Source records
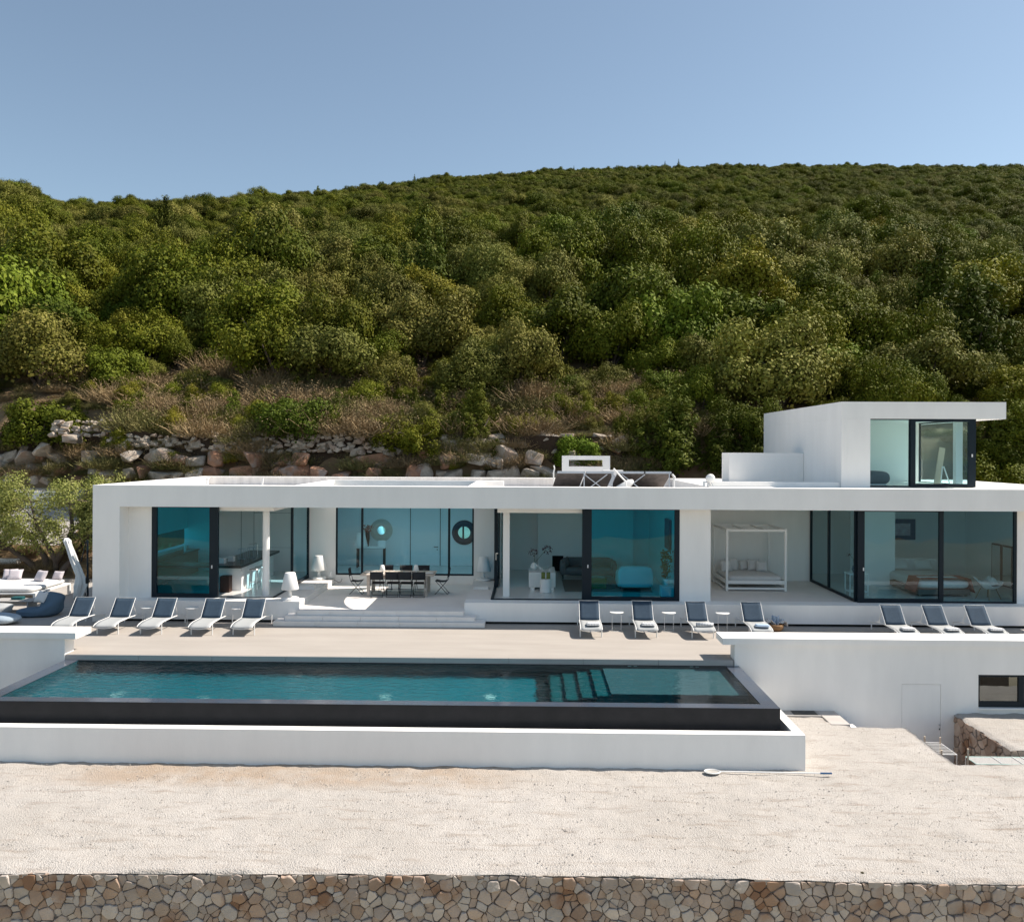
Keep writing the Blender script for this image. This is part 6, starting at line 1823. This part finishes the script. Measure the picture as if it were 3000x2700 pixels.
# loose pebbles lying on the gravel, and a few weeds along its edge
def pebble_mesh(seed): 
    me = rock_mesh(seed, 'pebble', .7, 9); me.name = 'pebble'; return me
peb = []
for i in range(3):
    o = bpy.data.objects.new('loose_pebble', pebble_mesh(60 + i)); COL.objects.link(o); o.location = (-1.0 + i * 1.7, 14.6 + .5 * i, -1.29); o.scale = (.03, .03, .03); peb.append(o)
    tag(o, 'loose pale pebble on the gravel terrace near the stone wall', 'pebble', 'pebbles on the gravel')
pp_ = []
for i in range(5500):
    x = rnd.uniform(-13, 14); y = rnd.uniform(13.7, 18.0) if i % 4 else rnd.uniform(13.6, 20.9)
    if y > 18.0 and not 5.9 < x < 9.1: continue
    if noise.noise(Vector((x * .8, y * 1.6, 4))) < -.12 and i % 5: continue
    pp_.append((x, y, rnd.choice((.008, .010, .012, .014, .017))))
_h = hillz
def hillz(x, y): return -1.19 + .0
scatter('loose_pebbles', pp_, peb, 'small loose stones scattered over the pale gravel terrace', 'pebbles')
hillz = _h
for (x, y, s) in ((5.35, 13.70, .013),):
    t = thing('weed', 'tiny green weed growing at the front edge of the gravel', 'weed', (x, y, -1.29)); t.scale = (s * 2, s * 2, s * 2)
    o = bpy.data.objects.new('leaves', BR[2]); COL.objects.link(o); o.parent = t

# olive tree on the patio
ot = thing('olive_tree', 'spreading olive tree with several leaning trunks beside the outdoor bed', 'tree', (-20.2, 35.9, 0)); ot.scale = (1.06, 1.06, 1.04)
limbs = [[(-.5, 0, 0), (-.9, 0, .5), (-1.8, 0, 1.15), (-2.9, 0, 1.9), (-3.9, .1, 2.3)], [(-.3, .1, 0), (-.35, .1, .7), (-.9, .1, 1.5), (-1.9, .1, 2.2), (-2.6, .1, 2.8)],
         [(.1, 0, 0), (.15, 0, .6), (-.25, 0, 1.3), (-.7, 0, 2.2), (-.9, 0, 3.0)], [(.15, 0, .55), (.5, 0, 1.2), (.8, 0, 1.9), (.7, 0, 2.9)],
         [(.5, -.5, 0), (.8, -.4, .5), (1.35, -.2, 1.4), (2.0, 0, 2.0), (3.1, 0, 2.3)], [(1.35, -.2, 1.4), (1.5, 0, 2.1), (1.7, 0, 3.0)], [(-1.8, 0, 1.15), (-2.9, -.2, 1.3), (-4.1, -.2, 1.6)]]
for pts in limbs:
    MB().tube(pts, [.15, .12, .09, .055, .03][:len(pts)], 8).build('trunk', 'bark', ot, smooth=True)
tw = MB(); rnd = random.Random(4); cen = []
for pts in limbs:
    for p in pts[-3:]:
        for _ in range(5):
            q_ = (p[0] + rnd.uniform(-1, 1) * 1.1, p[1] + rnd.uniform(-1, 1) * 1.1, p[2] + rnd.uniform(-.1, .9)); tw.tube([p, ((p[0]+q_[0])/2, (p[1]+q_[1])/2, (p[2]+q_[2])/2 + .1), q_], [.03, .02, .008], 5); cen.append(q_)
tw.build('twigs', 'bark', ot, kind='stuff')
for _ in range(75): cen.append((rnd.uniform(-4.6, 3.6), rnd.uniform(-1.4, 1.4), rnd.uniform(1.5, 3.5)))
cen = [c for c in cen if c[2] > 1.05]
rs = np.random.RandomState(5); cenn = np.array(cen); radn = rs.uniform(.26, .5, len(cenn))
me = quads_mesh('crown', leaf_cloud(cenn, radn, 52000, .024, rs, csize=.22, elong=2.0, per=10), 'leaf_olive')
o = bpy.data.objects.new('crown', me); COL.objects.link(o); o.parent = ot
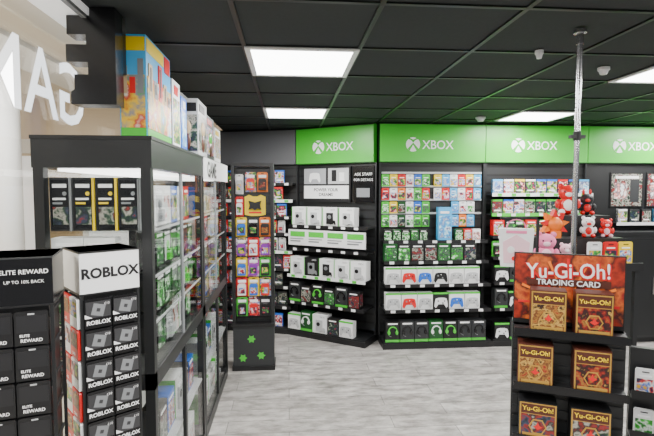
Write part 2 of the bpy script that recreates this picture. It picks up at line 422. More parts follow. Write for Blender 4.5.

• EXERCISE OBJECTIVE
Each line of the material must be retyped exactly, except that images are omitted.

• EXERCISE SOLUTION
Keep writing the Blender script for this image. This is part 6, starting at line 1823. This part finishes the script. Measure the picture as if it were 3000x2700 pixels.
# loose pebbles lying on the gravel, and a few weeds along its edge
def pebble_mesh(seed): 
    me = rock_mesh(seed, 'pebble', .7, 9); me.name = 'pebble'; return me
peb = []
for i in range(3):
    o = bpy.data.objects.new('loose_pebble', pebble_mesh(60 + i)); COL.objects.link(o); o.location = (-1.0 + i * 1.7, 14.6 + .5 * i, -1.29); o.scale = (.03, .03, .03); peb.append(o)
    tag(o, 'loose pale pebble on the gravel terrace near the stone wall', 'pebble', 'pebbles on the gravel')
pp_ = []
for i in range(5500):
    x = rnd.uniform(-13, 14); y = rnd.uniform(13.7, 18.0) if i % 4 else rnd.uniform(13.6, 20.9)
    if y > 18.0 and not 5.9 < x < 9.1: continue
    if noise.noise(Vector((x * .8, y * 1.6, 4))) < -.12 and i % 5: continue
    pp_.append((x, y, rnd.choice((.008, .010, .012, .014, .017))))
_h = hillz
def hillz(x, y): return -1.19 + .0
scatter('loose_pebbles', pp_, peb, 'small loose stones scattered over the pale gravel terrace', 'pebbles')
hillz = _h
for (x, y, s) in ((5.35, 13.70, .013),):
    t = thing('weed', 'tiny green weed growing at the front edge of the gravel', 'weed', (x, y, -1.29)); t.scale = (s * 2, s * 2, s * 2)
    o = bpy.data.objects.new('leaves', BR[2]); COL.objects.link(o); o.parent = t

# olive tree on the patio
ot = thing('olive_tree', 'spreading olive tree with several leaning trunks beside the outdoor bed', 'tree', (-20.2, 35.9, 0)); ot.scale = (1.06, 1.06, 1.04)
limbs = [[(-.5, 0, 0), (-.9, 0, .5), (-1.8, 0, 1.15), (-2.9, 0, 1.9), (-3.9, .1, 2.3)], [(-.3, .1, 0), (-.35, .1, .7), (-.9, .1, 1.5), (-1.9, .1, 2.2), (-2.6, .1, 2.8)],
         [(.1, 0, 0), (.15, 0, .6), (-.25, 0, 1.3), (-.7, 0, 2.2), (-.9, 0, 3.0)], [(.15, 0, .55), (.5, 0, 1.2), (.8, 0, 1.9), (.7, 0, 2.9)],
         [(.5, -.5, 0), (.8, -.4, .5), (1.35, -.2, 1.4), (2.0, 0, 2.0), (3.1, 0, 2.3)], [(1.35, -.2, 1.4), (1.5, 0, 2.1), (1.7, 0, 3.0)], [(-1.8, 0, 1.15), (-2.9, -.2, 1.3), (-4.1, -.2, 1.6)]]
for pts in limbs:
    MB().tube(pts, [.15, .12, .09, .055, .03][:len(pts)], 8).build('trunk', 'bark', ot, smooth=True)
tw = MB(); rnd = random.Random(4); cen = []
for pts in limbs:
    for p in pts[-3:]:
        for _ in range(5):
            q_ = (p[0] + rnd.uniform(-1, 1) * 1.1, p[1] + rnd.uniform(-1, 1) * 1.1, p[2] + rnd.uniform(-.1, .9)); tw.tube([p, ((p[0]+q_[0])/2, (p[1]+q_[1])/2, (p[2]+q_[2])/2 + .1), q_], [.03, .02, .008], 5); cen.append(q_)
tw.build('twigs', 'bark', ot, kind='stuff')
for _ in range(75): cen.append((rnd.uniform(-4.6, 3.6), rnd.uniform(-1.4, 1.4), rnd.uniform(1.5, 3.5)))
cen = [c for c in cen if c[2] > 1.05]
rs = np.random.RandomState(5); cenn = np.array(cen); radn = rs.uniform(.26, .5, len(cenn))
me = quads_mesh('crown', leaf_cloud(cenn, radn, 52000, .024, rs, csize=.22, elong=2.0, per=10), 'leaf_olive')
o = bpy.data.objects.new('crown', me); COL.objects.link(o); o.parent = ot
Write part 2 of the bpy script that recreates this picture. It picks up at line 422. More parts follow. Write for Blender 4.5.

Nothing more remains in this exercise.